Travis W. Watkins Tax Resolution & Accounting Firm's principal, Travis Watkins, has some curious advice for taxpayers in IRS trouble. These tips may prevent an IRS problem before it begins.
1. Don't extend your filing and payment deadlines, if you can help it. If you want to avoid tax problems, file your returns on time. I often hear small business owners complain, though, that they must extend their personal filing date for one reason or another. Perhaps they are waiting on K-1 partnership income statements. Sometimes, this is just out of their control. However, your deadline to pay cannot be extended. How are you going to know how much to pay on April 15th, if you don't prepare those taxes (or a pro forma of your return)? A lot of these small business owners that extend are the very ones that have the ability to control when the K-1 gets filed in the first place, if you're a partnership or company of one or a few, you can control when you send out the K-1 to yourself and this is just the best practice. Don't prolong the inevitable! You're just racking up crippling penalties and interest and essentially lining the government's pockets by waiting.
2. You can do some things yourself when it comes to IRS paper audits. The IRS routinely sends out paper notices to taxpayers that say, "explain to us why your return doesn't match what third have told the IRS that they have paid you this year." If you have minor mistakes or things that need to be "shored up" with the IRS, such as a simple reporting error, then you can certainly discuss those things with the IRS. However, if you've underreported 20% or more of your income, now you're starting to look at significant penalties and fraud concerns start to emerge. That would be a good time to hire a tax professional to talk to the IRS on your behalf.
3. If you can pay back what you owe the IRS within 120 days, you may not need a tax resolution specialist to assist you with a formal payment plan., You can call the IRS in those situations and obtain a reprieve of 120 days to pay your taxes. They will do that routinely if you can convince them that you have a windfall coming or a third-party is going to assist you in paying off that debt soon. If you haven't been in tax trouble before, you can call them up and just tell them, "please give me 120 days to pay this." Now, that doesn't stop penalties and interest from running and it doesn't necessarily stop the IRS from filing a lien. However, all things considered, you don't need a tax professional to do this.
4. If you owe the IRS less than $10,000, you're probably not getting a good "bang for your buck" by hiring a tax resolution firm. This is mainly because tax resolution outfits, mine included, charge taxpayers an industry-standard 10% of what a taxpayer owes as a resolution fee. Most tax resolution firms are also going to set a "floor" on that fee, a $2,500 fee, for instance. So, if you owe $10,000 and you're paying $2,500 or more to a specialist, then it's not feasible, nor logical situation. If you're in that situation, there's a plethora of things on the IRS' website and free YouTube videos on my channel to assist you.

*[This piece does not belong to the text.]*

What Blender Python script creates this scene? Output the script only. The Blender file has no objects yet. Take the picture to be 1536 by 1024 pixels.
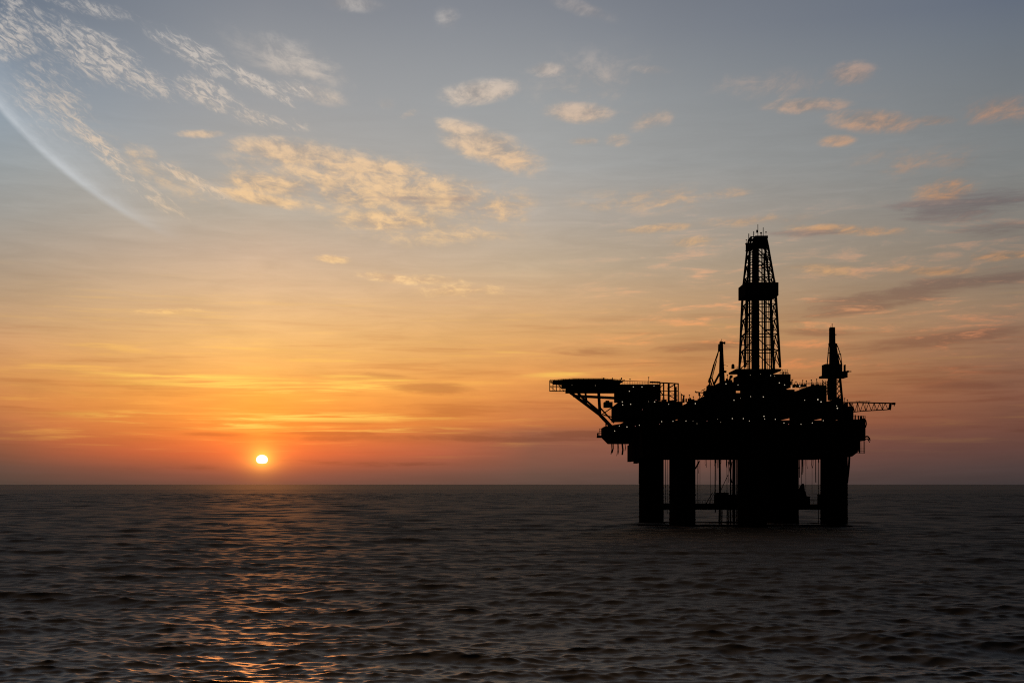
import bpy, math, random
import numpy as np
from mathutils import Vector, Matrix

random.seed(7)
rng = np.random.default_rng(11)
scene = bpy.context.scene
COL = scene.collection

# ------------------------------------------------------------------ camera
F = 1920.0            # focal length in pixels of the 1536 px wide photograph (45 mm on a 36 mm sensor)
CAM_H = 15.6          # eye height over the sea
HOR = 726.0           # horizon row
D = 500.0             # distance to the middle of the platform
cam_d = bpy.data.cameras.new("camera")
cam_d.lens = 45.0
cam_d.sensor_width = 36.0
cam_d.shift_y = (HOR - 512.0) / 1536.0
cam_d.clip_start = 0.5
cam_d.clip_end = 200000.0
cam = bpy.data.objects.new("camera", cam_d)
cam.location = (0, 0, CAM_H)
cam.rotation_euler = (math.radians(90), 0, 0)
COL.objects.link(cam)
scene.camera = cam


def P(px, py, y=0.0):
    """Point of the platform seen at photo pixel (px, py), y metres behind the platform's middle."""
    d = D + y
    return Vector(((px - 768.0) * d / F, d, CAM_H - (py - HOR) * d / F))


def lin(c):
    out = []
    for v in c:
        v = max(0.0, v / 255.0)
        out.append(v / 12.92 if v <= 0.04045 else ((v + 0.055) / 1.055) ** 2.4)
    return tuple(out)


# ------------------------------------------------------------------ materials
def new_mat(name):
    m = bpy.data.materials.new(name)
    m.use_nodes = True
    nt = m.node_tree
    return m, nt, nt.nodes["Principled BSDF"]


def steel(name, c1, c2, rough=0.6, scale=0.6):
    """Weathered painted steel: two paint tones broken by streaky noise."""
    m, nt, b = new_mat(name)
    tc = nt.nodes.new("ShaderNodeTexCoord")
    mp = nt.nodes.new("ShaderNodeMapping")
    mp.inputs["Scale"].default_value = (1, 1, 0.25)
    n = nt.nodes.new("ShaderNodeTexNoise")
    n.inputs["Scale"].default_value = scale
    n.inputs["Detail"].default_value = 6
    r = nt.nodes.new("ShaderNodeValToRGB")
    r.color_ramp.elements[0].position = 0.42
    r.color_ramp.elements[1].position = 0.62
    r.color_ramp.elements[0].color = (*c1, 1)
    r.color_ramp.elements[1].color = (*c2, 1)
    nt.links.new(tc.outputs["Object"], mp.inputs["Vector"])
    nt.links.new(mp.outputs["Vector"], n.inputs["Vector"])
    nt.links.new(n.outputs["Fac"], r.inputs["Fac"])
    nt.links.new(r.outputs["Color"], b.inputs["Base Color"])
    b.inputs["Roughness"].default_value = rough
    b.inputs["Specular IOR Level"].default_value = 0.0
    return m


M_DARK = steel("dark_steel", (0.009, 0.008, 0.008), (0.015, 0.011, 0.009))
M_HULL = steel("hull_paint", (0.009, 0.007, 0.006), (0.017, 0.009, 0.007), 0.65, 0.25)
M_GREY = steel("grey_steel", (0.011, 0.011, 0.011), (0.018, 0.015, 0.013))
M_COLUMN = steel("column_paint", (0.010, 0.008, 0.007), (0.018, 0.011, 0.009), 0.7, 0.2)


def lamp_mat(name, col, strength):
    m, nt, b = new_mat(name)
    b.inputs["Base Color"].default_value = (0.8, 0.8, 0.8, 1)
    b.inputs["Emission Color"].default_value = (*col, 1)
    b.inputs["Emission Strength"].default_value = strength
    return m


M_LAMP = lamp_mat("lamp_glass", (1.0, 0.82, 0.60), 0.58)
M_LAMP_DIM = lamp_mat("dim_lamp_glass", (1.0, 0.76, 0.52), 0.26)
M_LAMP_RED = lamp_mat("red_lamp_glass", (1.0, 0.35, 0.30), 0.35)


# ------------------------------------------------------------------ mesh builder
class MB:
    def __init__(self):
        self.v, self.f, self.pieces = [], [], []

    def add(self, vs, fs):
        o = len(self.v)
        self.v += [tuple(p) for p in vs]
        self.f += [tuple(i + o for i in f) for f in fs]
        self.pieces.append((o, len(self.v), len(self.f) - len(fs), len(self.f)))
        return self

    def box(self, a, b):
        x0, y0, z0 = a
        x1, y1, z1 = b
        vs = [(x0, y0, z0), (x1, y0, z0), (x1, y1, z0), (x0, y1, z0),
              (x0, y0, z1), (x1, y0, z1), (x1, y1, z1), (x0, y1, z1)]
        return self.add(vs, [(3, 2, 1, 0), (4, 5, 6, 7), (0, 1, 5, 4), (1, 2, 6, 5), (2, 3, 7, 6), (3, 0, 4, 7)])

    def bar(self, p, q, w, d=None):
        """Square section bar from p to q."""
        p, q = Vector(p), Vector(q)
        d = w if d is None else d
        ax = (q - p)
        if ax.length < 1e-6:
            return self
        ax.normalize()
        up = Vector((0, 1, 0)) if abs(ax.y) < 0.9 else Vector((0, 0, 1))
        s = ax.cross(up).normalized()
        t = ax.cross(s).normalized()
        vs = []
        for c in (p, q):
            for i, j in ((-1, -1), (1, -1), (1, 1), (-1, 1)):
                vs.append(c + s * (w / 2 * i) + t * (d / 2 * j))
        return self.add(vs, [(3, 2, 1, 0), (4, 5, 6, 7), (0, 1, 5, 4), (1, 2, 6, 5), (2, 3, 7, 6), (3, 0, 4, 7)])

    def tube(self, p, q, r, r2=None, n=10):
        p, q = Vector(p), Vector(q)
        r2 = r if r2 is None else r2
        ax = (q - p)
        if ax.length < 1e-6:
            return self
        ax.normalize()
        up = Vector((0, 1, 0)) if abs(ax.y) < 0.9 else Vector((1, 0, 0))
        s = ax.cross(up).normalized()
        t = ax.cross(s).normalized()
        vs = []
        for c, rr in ((p, r), (q, r2)):
            for k in range(n):
                a = 2 * math.pi * k / n
                vs.append(c + s * (rr * math.cos(a)) + t * (rr * math.sin(a)))
        fs = [(k, (k + 1) % n, n + (k + 1) % n, n + k) for k in range(n)]
        fs += [tuple(range(n - 1, -1, -1)), tuple(range(n, 2 * n))]
        return self.add(vs, fs)

    def path(self, pts, r, n=6):
        for a, b in zip(pts, pts[1:]):
            self.tube(a, b, r, n=n)
        return self

    def ball(self, c, r, n=8, m=5, sz=1.0):
        vs, fs = [], []
        for i in range(m + 1):
            th = math.pi * i / m
            for k in range(n):
                a = 2 * math.pi * k / n
                vs.append((c[0] + r * math.sin(th) * math.cos(a), c[1] + r * math.sin(th) * math.sin(a), c[2] + r * sz * math.cos(th)))
        for i in range(m):
            for k in range(n):
                fs.append((i * n + k, (i + 1) * n + k, (i + 1) * n + (k + 1) % n, i * n + (k + 1) % n))
        return self.add(vs, fs)

    def prism(self, pts, y0, y1):
        """Outline [(x, z)] extruded from y0 to y1."""
        n = len(pts)
        vs = [(x, y0, z) for x, z in pts] + [(x, y1, z) for x, z in pts]
        fs = [tuple(range(n)), tuple(range(2 * n - 1, n - 1, -1))]
        fs += [(k, n + k, n + (k + 1) % n, (k + 1) % n) for k in range(n)]
        return self.add(vs, fs)

    def build_each(self, name, mat, parent):
        """One object per cluster of touching pieces."""
        n = len(self.pieces)
        boxes = []
        for v0, v1, f0, f1 in self.pieces:
            a = np.array(self.v[v0:v1])
            boxes.append((a.min(0) - 0.02, a.max(0) + 0.02))
        grp = list(range(n))

        def root(i):
            while grp[i] != i:
                i = grp[i]
            return i
        for i in range(n):
            for j in range(i):
                if np.all(boxes[i][0] <= boxes[j][1]) and np.all(boxes[j][0] <= boxes[i][1]):
                    grp[root(i)] = root(j)
        out = []
        for g in sorted({root(i) for i in range(n)}):
            m = MB()
            for i in range(n):
                if root(i) == g:
                    v0, v1, f0, f1 = self.pieces[i]
                    m.add(self.v[v0:v1], [tuple(k - v0 for k in f) for f in self.f[f0:f1]])
            out.append(m.build(name, mat, parent))
        return out

    def build(self, name, mat, parent=None, smooth=False):
        me = bpy.data.meshes.new(name)
        ctr = Vector((0, 0, 0))
        if parent is not None:
            ctr = sum((Vector(v) for v in self.v), Vector()) / len(self.v)
        me.from_pydata([tuple(Vector(v) - ctr) for v in self.v], [], self.f)
        import bmesh
        bm = bmesh.new()
        bm.from_mesh(me)
        bmesh.ops.recalc_face_normals(bm, faces=bm.faces)
        bm.to_mesh(me)
        bm.free()
        me.materials.append(mat)
        if smooth:
            for p in me.polygons:
                p.use_smooth = True
        o = bpy.data.objects.new(name, me)
        COL.objects.link(o)
        if parent is not None:
            wp = WORLD[parent.name]
            o.parent = parent
            o.location = ctr - wp
        else:
            o.location = ctr
        WORLD[o.name] = ctr
        return o


WORLD = {}
FRONTS = []      # (px0, px1, py_top, py_bot, y0): fronts of the boxes built, for the lamps fixed to them


def bx(mb, px0, px1, pt, pb, y0, y1):
    """Box whose outline in the photo is px0..px1, pt..pb and which runs from y0 (near) to y1 (far)."""
    xl = P(px0, 0, y1 if px0 > 768 else y0).x
    xr = P(px1, 0, y0).x
    zt = P(0, pt, y0 if pt < HOR else y1).z
    zb = P(0, pb, y1 if pb < HOR else y0).z
    mb.box((xl, D + y0, zb), (xr, D + y1, zt))
    FRONTS.append((px0, px1, pt, pb, y0))
    return mb


def railing(mb, a, b, h=1.2, step=2.0, r=0.045):
    a, b = Vector(a), Vector(b)
    n = max(1, int((b - a).length / step))
    up = Vector((0, 0, h))
    for k in range(n + 1):
        p = a.lerp(b, k / n)
        mb.bar(p, p + up, r * 2)
    for fz in (0.5, 1.0):
        mb.bar(a + up * fz, b + up * fz, r * 2)
    return mb


# ------------------------------------------------------------------ the platform
def tag(o, label, cat, group=None):
    o["label"] = label
    o["category"] = cat
    if group:
        o["group"] = group


RIG = bpy.data.objects.new("oil_platform", None)
RIG.location = (P(1115, 0).x, D, 0)
COL.objects.link(RIG)
WORLD[RIG.name] = Vector(RIG.location)
tag(RIG, "black silhouetted offshore drilling platform standing on thick columns in the sea", "oil platform")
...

5. You may be a candidate for the IRS' First-Time Penalty Abatement Program, so you can make that request on your own. If you have a good track record of filing and paying on time, let's say for five years, then you may be able to call the IRS yourself and ask them for this First-Time Penalty Abatement. If you just had one tax year "hiccup," the IRS will often forgive that one year of penalties and associated interest. They never forgive straight interest on these things, unfortunately. Here's a tip I said that if you've been good, they may do that for you "as of right," without having to explain a whole lot of circumstances of why you got into trouble in the first place. However, even if you haven't been good, you can call up the IRS and get that one year first-time penalty abatement, and it goes through sometimes.
6. don't hire a tax professional if you can pay your IRS debt, but you just simply don't want to do so. Tax resolution is not tax evasion. There is a lot of misinformation out there that the U.S. is a "voluntary tax system" and paying taxes are somehow illegal. Don't call for it! If you're a tax protester, then you may not need a tax professional. You may need a criminal lawyer because these arguments incite the wrath of the IRS. More importantly, these arguments just don't hold water.
7. Finally, if you have the time and guts to call the IRS' collection officials,you may not need a tax professional. At our office, even when calling on the taxpayer professional priority hotline, we may wait hours to talk to the person that we want to talk to at the IRS. Most taxpayers don't have that kind of time. Most importantly, if you have the ability when under pressure to ask the IRS for more (more time to file or pay, for instance), then that may be a situation where you may feel comfortable on your own. The IRS' reputation for intimidation is well documented, though. We stand in the taxpayer's shoes and negotiate on their behalf, which can lessen that intimidation factor. We can, in many circumstances, buy you some more time.